Bill Fazio, the principal of Fazio Advisory and the former managing partner of both Herbert Geer and Minter Ellison doesn’t think the current generation of young lawyers want the traditional partnership structure.

He spoke to Australasian Lawyer ahead of the second Managing Partners Forum for Boutique and Small Firms, which has been organised by Chilli IQ. Fazio will be one of the key speakers at the forum, being held from the 21-22 August in Adelaide.

“I think that Gen Y won’t accept that there is one answer and they will have to fit in with it. They are a little more assertive in terms of what they’re looking for, and I think they’ve thought harder about things like work-life balance,” he says.

Fazio says that to ask a young lawyer nowadays to make sacrifices early in their career so that they could reap the rewards of being made a partner later didn’t resonate well – especially considering Gen Y generally won’t stay with the same employer for a decade.

Instead, he says there could be merit in law firms looking at the business models of start-ups where ownership, and hence rewards, are more equitably shared with employees rather than concentrated among a few.

“I think firms are going to have to say, ‘well for these partners who want to put money in, we’ll give them a good return for their money’. Let’s not say just because you want to be a senior lawyer that you have to have everything and borrow money to come in.”

Until now, lawyers who have been extremely committed to high incomes have had to have equity, and only a very small proportion of law firms have challenged this model, Fazio says, adding that it’s like a restaurant saying that unless you want a nine-course degustation meal, you can’t eat there.

He want to see firms unbundling aspects of the partnership model and using innovative thinking that allow for different forms of equity buy-in.

 “This may involve getting other sources of equity from investors, for example…Maybe someone like me will say, ‘I’m willing to risk it at my stage of life’, and not tie equity to 80 hours a week at work.”
 Another perk of solving the partnership puzzle would mean more flexibility for young lawyers who want to take valuable career breaks or work part time for periods without risking all future prospects of seniority.
More and more over the past 10 years Fazio has seen lawyers start to say that making a certain amount of money isn’t worth it if the hours are too long or inflexible and stop them from having a life outside of their firm.

“The intensity of high level practice of law is extreme, and I think people are encouraged nowadays to think about their wellbeing a lot more.”

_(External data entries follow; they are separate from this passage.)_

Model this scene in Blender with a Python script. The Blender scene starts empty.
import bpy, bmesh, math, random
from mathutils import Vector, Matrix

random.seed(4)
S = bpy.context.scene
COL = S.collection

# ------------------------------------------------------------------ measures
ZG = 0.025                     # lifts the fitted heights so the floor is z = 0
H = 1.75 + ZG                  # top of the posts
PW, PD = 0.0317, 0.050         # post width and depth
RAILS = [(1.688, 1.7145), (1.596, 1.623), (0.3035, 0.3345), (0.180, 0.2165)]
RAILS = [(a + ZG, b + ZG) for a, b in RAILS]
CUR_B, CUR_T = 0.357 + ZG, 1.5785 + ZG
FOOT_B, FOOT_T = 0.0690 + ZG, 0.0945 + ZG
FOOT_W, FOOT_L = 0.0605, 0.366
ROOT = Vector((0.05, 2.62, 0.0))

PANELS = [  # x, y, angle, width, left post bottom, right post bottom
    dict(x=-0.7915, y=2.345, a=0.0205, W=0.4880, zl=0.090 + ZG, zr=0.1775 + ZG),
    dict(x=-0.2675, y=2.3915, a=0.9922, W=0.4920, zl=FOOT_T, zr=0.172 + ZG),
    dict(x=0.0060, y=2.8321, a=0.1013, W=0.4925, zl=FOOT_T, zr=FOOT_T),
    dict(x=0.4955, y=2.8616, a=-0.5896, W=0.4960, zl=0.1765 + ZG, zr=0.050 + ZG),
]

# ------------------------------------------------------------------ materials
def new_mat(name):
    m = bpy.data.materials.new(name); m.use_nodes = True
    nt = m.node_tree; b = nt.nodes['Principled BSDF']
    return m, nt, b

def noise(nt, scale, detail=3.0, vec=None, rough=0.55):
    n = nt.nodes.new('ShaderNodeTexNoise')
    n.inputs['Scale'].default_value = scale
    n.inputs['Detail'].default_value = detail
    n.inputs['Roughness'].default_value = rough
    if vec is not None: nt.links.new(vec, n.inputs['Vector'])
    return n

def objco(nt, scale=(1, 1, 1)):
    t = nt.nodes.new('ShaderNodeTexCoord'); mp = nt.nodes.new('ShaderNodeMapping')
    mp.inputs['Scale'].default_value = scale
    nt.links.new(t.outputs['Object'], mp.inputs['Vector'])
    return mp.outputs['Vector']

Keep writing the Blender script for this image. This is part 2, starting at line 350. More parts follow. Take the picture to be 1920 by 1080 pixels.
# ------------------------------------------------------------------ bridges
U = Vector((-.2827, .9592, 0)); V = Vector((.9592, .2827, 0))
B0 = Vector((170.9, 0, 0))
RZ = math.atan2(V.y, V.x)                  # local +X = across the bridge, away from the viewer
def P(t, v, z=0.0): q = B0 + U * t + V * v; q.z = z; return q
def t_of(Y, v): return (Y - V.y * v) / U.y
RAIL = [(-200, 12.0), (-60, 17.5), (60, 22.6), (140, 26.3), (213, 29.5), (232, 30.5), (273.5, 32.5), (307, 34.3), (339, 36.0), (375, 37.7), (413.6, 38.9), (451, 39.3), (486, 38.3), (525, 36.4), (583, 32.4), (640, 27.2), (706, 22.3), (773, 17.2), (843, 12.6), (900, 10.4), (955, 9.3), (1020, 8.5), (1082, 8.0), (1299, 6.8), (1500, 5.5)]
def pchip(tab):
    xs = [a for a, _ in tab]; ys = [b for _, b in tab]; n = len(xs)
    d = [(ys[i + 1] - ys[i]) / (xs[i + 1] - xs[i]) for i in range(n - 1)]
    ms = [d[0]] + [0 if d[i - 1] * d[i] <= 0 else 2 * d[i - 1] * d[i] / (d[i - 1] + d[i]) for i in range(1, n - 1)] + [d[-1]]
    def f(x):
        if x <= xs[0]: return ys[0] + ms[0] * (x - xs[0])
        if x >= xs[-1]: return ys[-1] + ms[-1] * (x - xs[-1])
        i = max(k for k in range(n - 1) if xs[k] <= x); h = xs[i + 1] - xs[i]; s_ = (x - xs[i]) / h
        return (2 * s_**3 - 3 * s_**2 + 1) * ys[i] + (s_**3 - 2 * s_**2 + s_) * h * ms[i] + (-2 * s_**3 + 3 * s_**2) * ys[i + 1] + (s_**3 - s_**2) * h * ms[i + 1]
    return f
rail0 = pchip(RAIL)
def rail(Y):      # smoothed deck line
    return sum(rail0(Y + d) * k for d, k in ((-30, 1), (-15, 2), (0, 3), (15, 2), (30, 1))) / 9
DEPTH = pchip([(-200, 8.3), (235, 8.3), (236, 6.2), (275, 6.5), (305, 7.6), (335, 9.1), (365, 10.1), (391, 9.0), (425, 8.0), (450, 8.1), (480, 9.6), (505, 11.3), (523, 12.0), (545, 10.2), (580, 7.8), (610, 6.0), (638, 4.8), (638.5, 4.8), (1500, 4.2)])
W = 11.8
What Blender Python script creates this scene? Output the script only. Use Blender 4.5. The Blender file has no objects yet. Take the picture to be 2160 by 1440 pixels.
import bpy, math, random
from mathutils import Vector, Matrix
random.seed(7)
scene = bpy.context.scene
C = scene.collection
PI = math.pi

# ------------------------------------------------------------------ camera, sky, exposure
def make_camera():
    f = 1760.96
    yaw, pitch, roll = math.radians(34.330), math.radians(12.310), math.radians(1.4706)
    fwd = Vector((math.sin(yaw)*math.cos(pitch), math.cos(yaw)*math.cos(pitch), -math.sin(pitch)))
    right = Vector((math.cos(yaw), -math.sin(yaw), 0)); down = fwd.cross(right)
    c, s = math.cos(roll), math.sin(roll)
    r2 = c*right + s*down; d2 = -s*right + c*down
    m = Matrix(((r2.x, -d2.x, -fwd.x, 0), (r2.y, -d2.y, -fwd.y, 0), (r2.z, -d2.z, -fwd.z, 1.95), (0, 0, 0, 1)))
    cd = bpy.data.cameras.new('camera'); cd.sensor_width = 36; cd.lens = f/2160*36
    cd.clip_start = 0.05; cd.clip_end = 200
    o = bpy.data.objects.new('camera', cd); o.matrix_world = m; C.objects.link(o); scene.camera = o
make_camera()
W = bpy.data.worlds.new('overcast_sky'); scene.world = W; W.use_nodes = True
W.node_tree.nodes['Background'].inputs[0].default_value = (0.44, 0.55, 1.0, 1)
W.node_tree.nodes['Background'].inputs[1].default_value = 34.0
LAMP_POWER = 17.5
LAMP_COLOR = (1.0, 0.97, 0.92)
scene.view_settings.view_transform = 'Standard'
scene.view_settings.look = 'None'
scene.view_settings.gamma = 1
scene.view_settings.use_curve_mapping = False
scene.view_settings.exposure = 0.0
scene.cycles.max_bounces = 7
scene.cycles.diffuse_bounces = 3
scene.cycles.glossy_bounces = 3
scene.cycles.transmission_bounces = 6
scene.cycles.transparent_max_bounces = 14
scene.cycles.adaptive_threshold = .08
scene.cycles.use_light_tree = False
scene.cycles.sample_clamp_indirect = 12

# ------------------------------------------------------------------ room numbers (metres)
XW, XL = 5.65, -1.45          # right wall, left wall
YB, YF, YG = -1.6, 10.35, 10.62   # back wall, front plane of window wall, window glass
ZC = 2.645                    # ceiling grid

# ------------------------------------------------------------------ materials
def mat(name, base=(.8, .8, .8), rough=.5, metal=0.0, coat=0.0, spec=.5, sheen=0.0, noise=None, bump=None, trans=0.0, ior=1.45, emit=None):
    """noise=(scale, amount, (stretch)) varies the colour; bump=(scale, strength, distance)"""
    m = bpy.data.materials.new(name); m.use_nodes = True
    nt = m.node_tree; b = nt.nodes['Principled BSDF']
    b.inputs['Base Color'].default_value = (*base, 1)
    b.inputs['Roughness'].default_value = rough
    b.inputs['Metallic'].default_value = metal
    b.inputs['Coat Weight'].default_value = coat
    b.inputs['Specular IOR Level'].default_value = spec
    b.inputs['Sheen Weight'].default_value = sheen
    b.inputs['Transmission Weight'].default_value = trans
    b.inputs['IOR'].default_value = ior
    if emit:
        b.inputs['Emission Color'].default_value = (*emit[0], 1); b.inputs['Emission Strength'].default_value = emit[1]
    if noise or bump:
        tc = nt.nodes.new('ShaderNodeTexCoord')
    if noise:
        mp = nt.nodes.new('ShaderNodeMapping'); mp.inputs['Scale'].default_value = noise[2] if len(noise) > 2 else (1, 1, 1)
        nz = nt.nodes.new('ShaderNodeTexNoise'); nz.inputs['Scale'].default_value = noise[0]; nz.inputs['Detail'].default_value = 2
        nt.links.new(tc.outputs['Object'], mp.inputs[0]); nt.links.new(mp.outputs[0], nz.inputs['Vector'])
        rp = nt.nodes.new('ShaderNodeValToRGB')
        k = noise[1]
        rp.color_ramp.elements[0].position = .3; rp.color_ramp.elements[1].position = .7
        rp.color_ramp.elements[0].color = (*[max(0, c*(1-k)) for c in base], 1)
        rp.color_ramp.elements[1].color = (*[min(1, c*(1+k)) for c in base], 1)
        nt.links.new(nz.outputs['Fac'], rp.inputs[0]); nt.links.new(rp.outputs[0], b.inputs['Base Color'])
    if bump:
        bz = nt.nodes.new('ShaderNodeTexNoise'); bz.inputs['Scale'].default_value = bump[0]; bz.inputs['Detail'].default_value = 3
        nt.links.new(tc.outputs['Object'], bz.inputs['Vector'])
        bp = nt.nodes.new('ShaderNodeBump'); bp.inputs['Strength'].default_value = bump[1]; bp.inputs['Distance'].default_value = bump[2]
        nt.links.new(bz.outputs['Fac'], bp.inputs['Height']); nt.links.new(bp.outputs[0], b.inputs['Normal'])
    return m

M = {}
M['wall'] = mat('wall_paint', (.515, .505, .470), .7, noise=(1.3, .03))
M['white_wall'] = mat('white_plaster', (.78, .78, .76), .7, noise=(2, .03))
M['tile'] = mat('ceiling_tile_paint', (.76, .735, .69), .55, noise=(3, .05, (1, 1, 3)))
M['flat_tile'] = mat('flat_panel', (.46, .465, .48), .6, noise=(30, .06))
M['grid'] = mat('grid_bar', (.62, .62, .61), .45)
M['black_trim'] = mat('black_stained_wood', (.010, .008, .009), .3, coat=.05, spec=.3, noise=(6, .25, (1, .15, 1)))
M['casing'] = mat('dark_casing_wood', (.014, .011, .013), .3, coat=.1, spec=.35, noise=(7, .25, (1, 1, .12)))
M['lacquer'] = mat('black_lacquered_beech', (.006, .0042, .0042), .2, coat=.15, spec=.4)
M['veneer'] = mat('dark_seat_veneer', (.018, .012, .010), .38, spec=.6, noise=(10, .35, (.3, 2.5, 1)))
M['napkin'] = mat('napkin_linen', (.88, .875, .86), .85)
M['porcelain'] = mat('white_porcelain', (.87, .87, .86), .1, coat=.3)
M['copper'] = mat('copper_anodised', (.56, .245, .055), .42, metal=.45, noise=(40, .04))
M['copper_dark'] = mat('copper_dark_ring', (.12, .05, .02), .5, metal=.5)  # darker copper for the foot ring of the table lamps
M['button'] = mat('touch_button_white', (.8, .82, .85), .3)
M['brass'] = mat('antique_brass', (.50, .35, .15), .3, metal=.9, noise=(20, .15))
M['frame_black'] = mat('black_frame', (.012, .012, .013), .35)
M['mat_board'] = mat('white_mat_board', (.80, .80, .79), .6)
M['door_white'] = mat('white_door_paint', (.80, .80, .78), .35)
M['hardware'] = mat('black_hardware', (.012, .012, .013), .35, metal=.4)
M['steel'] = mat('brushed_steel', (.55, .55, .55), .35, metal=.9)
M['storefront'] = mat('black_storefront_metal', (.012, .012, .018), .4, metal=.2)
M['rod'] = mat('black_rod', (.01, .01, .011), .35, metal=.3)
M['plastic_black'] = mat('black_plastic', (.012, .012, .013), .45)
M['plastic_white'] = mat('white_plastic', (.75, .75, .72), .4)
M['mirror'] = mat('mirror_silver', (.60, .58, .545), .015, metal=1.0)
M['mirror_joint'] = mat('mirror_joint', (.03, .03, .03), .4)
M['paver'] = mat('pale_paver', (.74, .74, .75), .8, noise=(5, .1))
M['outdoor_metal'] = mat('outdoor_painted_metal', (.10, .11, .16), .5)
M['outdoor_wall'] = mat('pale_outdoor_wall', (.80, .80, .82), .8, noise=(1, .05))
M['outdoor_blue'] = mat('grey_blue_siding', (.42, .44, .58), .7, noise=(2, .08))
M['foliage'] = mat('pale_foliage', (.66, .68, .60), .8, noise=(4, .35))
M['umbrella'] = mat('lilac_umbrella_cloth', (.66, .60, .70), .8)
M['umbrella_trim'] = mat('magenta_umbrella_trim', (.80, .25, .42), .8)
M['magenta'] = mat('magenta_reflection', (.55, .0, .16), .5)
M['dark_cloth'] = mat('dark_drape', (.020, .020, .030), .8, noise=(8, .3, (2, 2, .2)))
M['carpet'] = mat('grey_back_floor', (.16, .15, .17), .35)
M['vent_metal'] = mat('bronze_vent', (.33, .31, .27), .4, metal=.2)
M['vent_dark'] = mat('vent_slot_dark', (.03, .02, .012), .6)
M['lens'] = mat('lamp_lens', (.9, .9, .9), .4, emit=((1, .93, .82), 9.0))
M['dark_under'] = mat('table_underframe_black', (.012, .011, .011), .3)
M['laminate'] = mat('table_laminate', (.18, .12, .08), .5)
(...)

Although he believes the structured traditional partnership model is starting to change and will continue to do so, he says without big money motivation, law firms will continue to sweep it under the carpet “until they see other people doing it a better way”.

The main thing is to get away from the ‘one size fits all’ approach, says Fazio.

“It’s an incredibly resilient structure that’s existed for a long time, but I think the underpinnings of it are really stretched…what I think will broadly happen is that there will be change in response to a threat rather than an opportunity, and I think it’s already happening.”

He finishes with a quote from US actor and social commentator Will Rogers:

"Even if you're on the right track, you'll get run over if you just sit there."